§ What you have to do
Exactly the lines from the one containing "road', 'weeds', kind='stuff')" through the final line of the listing are to be retyped, and nothing more.

__________________________________________________

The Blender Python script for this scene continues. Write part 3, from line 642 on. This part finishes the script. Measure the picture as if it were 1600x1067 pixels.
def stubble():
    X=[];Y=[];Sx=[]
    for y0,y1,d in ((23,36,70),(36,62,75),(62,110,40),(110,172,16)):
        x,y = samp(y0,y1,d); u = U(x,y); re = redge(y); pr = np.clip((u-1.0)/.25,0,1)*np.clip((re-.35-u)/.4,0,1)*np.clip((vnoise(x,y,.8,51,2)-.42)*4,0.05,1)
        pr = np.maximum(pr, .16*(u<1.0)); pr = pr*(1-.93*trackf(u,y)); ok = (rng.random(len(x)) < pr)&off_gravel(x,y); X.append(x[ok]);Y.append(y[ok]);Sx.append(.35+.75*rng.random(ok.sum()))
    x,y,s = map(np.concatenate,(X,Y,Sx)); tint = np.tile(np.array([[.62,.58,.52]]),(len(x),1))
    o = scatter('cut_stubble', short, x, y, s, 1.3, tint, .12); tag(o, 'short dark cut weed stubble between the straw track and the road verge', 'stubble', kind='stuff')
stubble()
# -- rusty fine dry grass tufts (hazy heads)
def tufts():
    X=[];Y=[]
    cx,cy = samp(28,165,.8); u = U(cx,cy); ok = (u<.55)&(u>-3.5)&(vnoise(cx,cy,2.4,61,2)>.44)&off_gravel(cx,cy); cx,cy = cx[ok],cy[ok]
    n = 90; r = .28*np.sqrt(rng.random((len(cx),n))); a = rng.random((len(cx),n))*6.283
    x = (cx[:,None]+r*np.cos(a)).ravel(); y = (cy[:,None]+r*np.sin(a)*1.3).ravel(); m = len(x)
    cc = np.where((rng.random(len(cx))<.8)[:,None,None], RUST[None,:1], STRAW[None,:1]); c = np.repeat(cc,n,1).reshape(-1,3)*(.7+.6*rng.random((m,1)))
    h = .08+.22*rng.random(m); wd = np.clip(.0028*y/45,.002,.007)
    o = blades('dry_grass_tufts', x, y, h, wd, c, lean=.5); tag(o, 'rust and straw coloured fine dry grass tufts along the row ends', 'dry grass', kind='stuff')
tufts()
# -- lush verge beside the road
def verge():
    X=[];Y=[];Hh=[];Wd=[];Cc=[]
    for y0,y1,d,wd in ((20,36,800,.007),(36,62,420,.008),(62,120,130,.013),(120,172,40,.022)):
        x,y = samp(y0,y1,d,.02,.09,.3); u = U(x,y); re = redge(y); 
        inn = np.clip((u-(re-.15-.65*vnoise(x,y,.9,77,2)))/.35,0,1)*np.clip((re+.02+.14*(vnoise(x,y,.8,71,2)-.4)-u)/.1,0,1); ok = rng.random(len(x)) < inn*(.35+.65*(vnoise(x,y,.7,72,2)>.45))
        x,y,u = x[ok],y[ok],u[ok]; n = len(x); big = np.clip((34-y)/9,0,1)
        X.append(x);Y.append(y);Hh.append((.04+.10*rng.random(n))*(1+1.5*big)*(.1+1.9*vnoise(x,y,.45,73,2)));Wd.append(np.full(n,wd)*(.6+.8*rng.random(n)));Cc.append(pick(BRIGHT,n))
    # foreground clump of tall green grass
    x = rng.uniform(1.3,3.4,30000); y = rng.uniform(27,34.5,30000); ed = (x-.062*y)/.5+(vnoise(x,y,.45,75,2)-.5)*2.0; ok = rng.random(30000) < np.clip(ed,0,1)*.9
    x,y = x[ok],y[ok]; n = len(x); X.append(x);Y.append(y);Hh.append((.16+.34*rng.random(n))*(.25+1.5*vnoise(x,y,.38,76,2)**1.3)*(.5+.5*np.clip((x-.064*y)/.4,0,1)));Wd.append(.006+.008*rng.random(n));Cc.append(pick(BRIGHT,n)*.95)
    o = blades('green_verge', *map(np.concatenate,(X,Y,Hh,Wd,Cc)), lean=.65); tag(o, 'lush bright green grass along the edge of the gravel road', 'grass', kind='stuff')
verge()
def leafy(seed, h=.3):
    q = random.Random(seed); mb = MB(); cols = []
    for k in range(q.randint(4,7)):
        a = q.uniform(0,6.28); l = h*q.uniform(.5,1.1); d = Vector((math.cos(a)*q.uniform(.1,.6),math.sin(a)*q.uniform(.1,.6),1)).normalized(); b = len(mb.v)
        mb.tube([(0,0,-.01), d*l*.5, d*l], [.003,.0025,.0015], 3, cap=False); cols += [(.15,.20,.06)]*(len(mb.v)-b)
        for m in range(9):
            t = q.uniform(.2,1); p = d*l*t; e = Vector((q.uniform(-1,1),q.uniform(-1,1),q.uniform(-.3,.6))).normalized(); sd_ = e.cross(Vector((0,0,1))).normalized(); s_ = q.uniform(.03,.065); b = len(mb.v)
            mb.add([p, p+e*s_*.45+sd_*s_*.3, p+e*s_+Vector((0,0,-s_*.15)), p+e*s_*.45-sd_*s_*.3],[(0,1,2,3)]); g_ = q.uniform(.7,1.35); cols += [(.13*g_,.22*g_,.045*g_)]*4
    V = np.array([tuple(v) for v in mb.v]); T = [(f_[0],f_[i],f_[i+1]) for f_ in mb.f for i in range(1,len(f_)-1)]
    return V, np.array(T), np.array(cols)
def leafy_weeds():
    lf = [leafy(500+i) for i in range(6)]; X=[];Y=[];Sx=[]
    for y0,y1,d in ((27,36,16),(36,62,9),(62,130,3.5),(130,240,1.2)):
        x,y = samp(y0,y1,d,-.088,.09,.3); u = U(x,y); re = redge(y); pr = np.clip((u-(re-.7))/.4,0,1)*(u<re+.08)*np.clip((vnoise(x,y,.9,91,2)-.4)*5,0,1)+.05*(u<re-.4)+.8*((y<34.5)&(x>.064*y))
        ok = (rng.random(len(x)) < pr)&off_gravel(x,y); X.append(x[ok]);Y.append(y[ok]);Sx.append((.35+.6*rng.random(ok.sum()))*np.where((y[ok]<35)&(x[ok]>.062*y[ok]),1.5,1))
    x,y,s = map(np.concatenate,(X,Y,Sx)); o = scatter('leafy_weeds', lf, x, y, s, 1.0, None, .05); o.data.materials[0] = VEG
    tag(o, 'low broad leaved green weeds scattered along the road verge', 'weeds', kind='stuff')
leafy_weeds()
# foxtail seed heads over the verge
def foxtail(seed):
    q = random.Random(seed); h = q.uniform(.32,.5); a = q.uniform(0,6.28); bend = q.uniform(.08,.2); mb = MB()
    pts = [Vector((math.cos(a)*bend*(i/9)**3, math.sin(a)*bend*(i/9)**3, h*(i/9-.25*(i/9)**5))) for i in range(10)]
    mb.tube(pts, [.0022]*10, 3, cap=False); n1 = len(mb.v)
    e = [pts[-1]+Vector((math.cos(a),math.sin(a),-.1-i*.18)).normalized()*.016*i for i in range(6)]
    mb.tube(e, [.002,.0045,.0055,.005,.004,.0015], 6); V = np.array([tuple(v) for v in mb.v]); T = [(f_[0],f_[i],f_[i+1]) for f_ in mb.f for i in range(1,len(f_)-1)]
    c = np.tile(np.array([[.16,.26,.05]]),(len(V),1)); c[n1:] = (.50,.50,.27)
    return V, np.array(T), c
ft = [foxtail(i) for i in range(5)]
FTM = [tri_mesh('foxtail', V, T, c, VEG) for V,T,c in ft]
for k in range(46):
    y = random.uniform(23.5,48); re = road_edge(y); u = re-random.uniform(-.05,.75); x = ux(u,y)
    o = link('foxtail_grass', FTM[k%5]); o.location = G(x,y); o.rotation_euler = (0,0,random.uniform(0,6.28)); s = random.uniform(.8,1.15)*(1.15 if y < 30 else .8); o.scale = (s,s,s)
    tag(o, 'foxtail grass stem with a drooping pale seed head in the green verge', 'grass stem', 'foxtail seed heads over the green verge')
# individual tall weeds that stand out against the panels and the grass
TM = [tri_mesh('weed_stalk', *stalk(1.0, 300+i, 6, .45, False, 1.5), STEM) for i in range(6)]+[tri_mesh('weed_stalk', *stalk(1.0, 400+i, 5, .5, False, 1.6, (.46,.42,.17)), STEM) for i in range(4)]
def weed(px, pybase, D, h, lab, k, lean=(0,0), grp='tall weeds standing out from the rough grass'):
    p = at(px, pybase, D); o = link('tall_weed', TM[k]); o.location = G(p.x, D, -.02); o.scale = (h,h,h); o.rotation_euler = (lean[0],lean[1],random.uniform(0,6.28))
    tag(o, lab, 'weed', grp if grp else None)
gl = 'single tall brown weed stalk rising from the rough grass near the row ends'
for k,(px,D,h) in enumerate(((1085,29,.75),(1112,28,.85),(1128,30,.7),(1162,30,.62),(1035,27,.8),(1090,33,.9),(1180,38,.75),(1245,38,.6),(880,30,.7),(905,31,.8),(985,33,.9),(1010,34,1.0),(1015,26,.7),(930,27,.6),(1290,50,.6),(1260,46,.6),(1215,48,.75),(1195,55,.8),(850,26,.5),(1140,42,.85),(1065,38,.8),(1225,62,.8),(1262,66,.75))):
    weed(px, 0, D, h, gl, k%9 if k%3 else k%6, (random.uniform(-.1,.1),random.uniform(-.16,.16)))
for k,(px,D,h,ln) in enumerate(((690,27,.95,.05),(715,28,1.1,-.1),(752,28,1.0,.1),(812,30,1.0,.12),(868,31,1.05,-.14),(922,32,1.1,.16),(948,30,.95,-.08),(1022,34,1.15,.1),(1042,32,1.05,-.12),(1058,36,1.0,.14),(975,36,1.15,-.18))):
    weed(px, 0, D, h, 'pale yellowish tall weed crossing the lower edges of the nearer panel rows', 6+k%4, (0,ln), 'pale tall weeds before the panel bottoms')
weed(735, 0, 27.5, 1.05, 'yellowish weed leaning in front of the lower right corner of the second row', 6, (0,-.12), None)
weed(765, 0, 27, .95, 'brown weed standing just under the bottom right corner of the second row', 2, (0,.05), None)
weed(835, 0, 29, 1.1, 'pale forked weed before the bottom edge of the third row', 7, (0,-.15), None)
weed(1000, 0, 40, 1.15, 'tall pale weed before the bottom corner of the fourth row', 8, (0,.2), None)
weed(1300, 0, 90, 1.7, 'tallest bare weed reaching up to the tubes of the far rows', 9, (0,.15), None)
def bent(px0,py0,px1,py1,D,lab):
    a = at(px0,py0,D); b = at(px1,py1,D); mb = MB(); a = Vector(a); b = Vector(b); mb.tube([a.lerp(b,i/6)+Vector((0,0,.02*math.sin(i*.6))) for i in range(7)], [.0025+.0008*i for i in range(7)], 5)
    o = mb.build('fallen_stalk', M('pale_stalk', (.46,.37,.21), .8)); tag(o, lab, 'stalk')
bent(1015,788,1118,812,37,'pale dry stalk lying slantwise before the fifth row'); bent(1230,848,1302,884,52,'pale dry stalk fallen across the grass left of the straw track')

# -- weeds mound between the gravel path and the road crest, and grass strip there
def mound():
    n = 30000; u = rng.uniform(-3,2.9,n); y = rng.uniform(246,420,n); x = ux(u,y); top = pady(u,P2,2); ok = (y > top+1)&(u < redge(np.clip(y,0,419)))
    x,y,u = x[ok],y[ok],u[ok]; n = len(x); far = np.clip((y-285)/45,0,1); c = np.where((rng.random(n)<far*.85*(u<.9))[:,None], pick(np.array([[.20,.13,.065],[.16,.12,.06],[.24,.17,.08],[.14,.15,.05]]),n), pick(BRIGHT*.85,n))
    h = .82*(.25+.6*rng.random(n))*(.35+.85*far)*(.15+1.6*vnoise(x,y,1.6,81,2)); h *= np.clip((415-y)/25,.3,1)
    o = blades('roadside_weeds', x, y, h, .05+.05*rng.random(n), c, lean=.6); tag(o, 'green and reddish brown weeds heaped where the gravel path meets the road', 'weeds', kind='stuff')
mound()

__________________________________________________

§ Final result
    o = blades('roadside_weeds', x, y, h, .05+.05*rng.random(n), c, lean=.6); tag(o, 'green and reddish brown weeds heaped where the gravel path meets the road', 'weeds', kind='stuff')
mound()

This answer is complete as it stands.